L’écrivain Panaït Istrati publie en 1928 un roman intitulé Les Chardons du Baragan (Ciulinii Bărăganului) qui relate la pauvreté, les espoirs et l'exode rural (en suivant les chardons séchés portés par le vent) des habitants au début du XXe siècle. Sous le même titre : Les Chardons du Baragan, le roman est devenu un film franco-roumain conforme à la propagande communiste, réalisé par Louis Daquin et Gheorghe Vitanidis en 1958 et qui eut un certain succès en France, alors même que le Bărăgan était le principal lieu de déportation de prisonniers politiques de la dictature communiste roumaine, avec une mortalité élevée en raison des conditions de détention et du climat[6].

Notes et références

  1. (ro) Victor Frunză, Istoria comunismului în România, Bucarest, EVF, (ISBN 973 9120 05 9)
  2. Jean Nouzille : Le calvaire des prisonniers de guerre roumains en Alsace-Lorraine: 1917-1918, Éd. militaires, 1991
  3. (ro) Observatorul militar no 38 (26 septembre - 2 octobre 2007) Cultul eroilor, p. 19 lire en ligne
  4. (ro) Victor Frunză, Istoria comunismului în România [« L'histoire du communisme en Roumanie »], Bucarest, EVF, (ISBN 973-91200-5-9, lire en ligne), p. 326-329
  5. (ro) « Italienii fac jocurile in afacerile cu terenuri agricole », sur capital.ro, .
  6. Le film Les Chardons du Baragan a fait partie de la sélection officielle du Festival de Cannes 1958, représentant la République populaire roumaine.

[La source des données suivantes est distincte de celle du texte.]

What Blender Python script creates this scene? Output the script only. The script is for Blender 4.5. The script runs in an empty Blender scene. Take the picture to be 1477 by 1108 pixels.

À la suite du visionnage de ce film, dans un débat télévisé en 1972 (époque où le régime de Nicolae Ceaușescu, qui avait soutenu le Printemps de Prague, apparaissait dans les médias français comme un communisme indépendant du bloc de l'Est et plutôt sympathique), François Mitterrand, alors en plein processus de constitution du Programme commun avec le Parti communiste français, déclara que dans la Roumanie d'avant le communisme, « les boyards s'amusaient à tirer sur les paysans comme sur du gibier », ce qui déclencha les protestations, passées largement inaperçues, de l'historien Emil Turdeanu (ro) (exilé en France, professeur à la Sorbonne) et du dissident Virgil Ierunca (autre exilé travaillant à l'ORTF) selon Virgil Ierunca, Au contraire, éd. Humanitas, Bucarest, 1994 et Nicolae Florescu, Emil Turdeanu et le respect de la vérité, in „Jurnalul literar” no 11, 2000.